Life is a mystery, but for the matter at hand we can at least develop a Sherlockian hypothesis. For this, I consulted “The Complete Sherlock Holmes,” a tome that I picked up at the Sewickley Academy Clothesline Sale a few years ago, because you never know when it’s time for a tome. I should have bought one of the detective’s distinctive deer-stalking hats, too, but they were all out.
The very first story — “A Study in Scarlet” — offers some clues. In this tale, Dr. Watson, recuperating from his war wounds, is introduced to Sherlock Holmes for the first time and becomes his flat mate in London, “that great cesspool into which all the loungers and idlers of the Empire are irresistibly drained.”
This is exactly what happened to me many years ago as an up-and-coming lounger with dreams of becoming a successful idler. The author knew human nature and the world very well.
As it happens, cesspools make a splendid setting for crime fiction, which Conan Doyle did not invent but perfected. Throw in some fog, add some excellent characters lurching out of it, stir in some ingenious plots, and the recipe for immortality is well formed.

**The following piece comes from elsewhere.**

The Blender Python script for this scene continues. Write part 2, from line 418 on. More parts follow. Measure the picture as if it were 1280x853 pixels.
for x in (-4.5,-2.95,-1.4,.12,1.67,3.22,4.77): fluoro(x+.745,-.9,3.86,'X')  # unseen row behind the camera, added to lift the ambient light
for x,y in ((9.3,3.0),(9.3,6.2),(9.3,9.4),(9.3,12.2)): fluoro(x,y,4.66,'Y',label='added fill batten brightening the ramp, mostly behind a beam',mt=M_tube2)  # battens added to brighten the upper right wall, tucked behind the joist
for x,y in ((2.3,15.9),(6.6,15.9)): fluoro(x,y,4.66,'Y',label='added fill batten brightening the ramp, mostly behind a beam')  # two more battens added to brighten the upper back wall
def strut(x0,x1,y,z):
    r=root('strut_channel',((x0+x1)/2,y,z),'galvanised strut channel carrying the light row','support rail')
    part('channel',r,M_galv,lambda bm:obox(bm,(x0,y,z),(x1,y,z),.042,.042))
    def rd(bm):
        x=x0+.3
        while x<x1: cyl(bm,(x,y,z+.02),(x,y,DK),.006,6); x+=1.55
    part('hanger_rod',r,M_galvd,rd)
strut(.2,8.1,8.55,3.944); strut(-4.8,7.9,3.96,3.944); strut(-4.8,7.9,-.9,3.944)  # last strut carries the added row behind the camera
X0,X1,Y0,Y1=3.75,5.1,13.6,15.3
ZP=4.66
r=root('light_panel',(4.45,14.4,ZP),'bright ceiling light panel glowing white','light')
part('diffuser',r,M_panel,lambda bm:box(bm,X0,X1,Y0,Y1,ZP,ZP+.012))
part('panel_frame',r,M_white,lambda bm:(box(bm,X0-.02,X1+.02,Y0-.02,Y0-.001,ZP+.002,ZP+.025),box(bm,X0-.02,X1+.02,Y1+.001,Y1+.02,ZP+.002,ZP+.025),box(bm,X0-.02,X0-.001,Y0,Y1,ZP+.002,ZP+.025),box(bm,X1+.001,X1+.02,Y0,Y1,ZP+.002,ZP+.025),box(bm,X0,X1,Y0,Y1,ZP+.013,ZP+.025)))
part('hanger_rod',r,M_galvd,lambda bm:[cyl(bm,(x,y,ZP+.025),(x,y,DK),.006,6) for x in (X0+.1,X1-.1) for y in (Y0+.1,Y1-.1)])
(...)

No characters are better drawn than Holmes and Watson. Holmes is not an easy person; he’s brilliant but moody and given to eccentric habits. Watson is the conventionally dull plodder who usually tells the story. Actually, Watson is a proxy for us, the readers, serving as the constantly amazed audience for Holmes’ deductive powers
Holmes and Watson never call each other by their first names, even when they share rooms. They are Englishmen of a certain formal period and upholders of its civilized standards. Crime may be brutish, but it is no match for intellect and scientific deduction — that is the enduring message.
Many recent versions of the tales twist the essentials but never completely abandon them. In the CBS series “Elementary,” set in New York City, Watson is a woman but Holmes remains English and strange. In the BBC series “Sherlock,” the action takes place in modern-day London.
Ten words, you say? Great characters, remarkable plots, evocative scenes and good out-smarting evil.
If only everything in this confounded world was as elementary as this.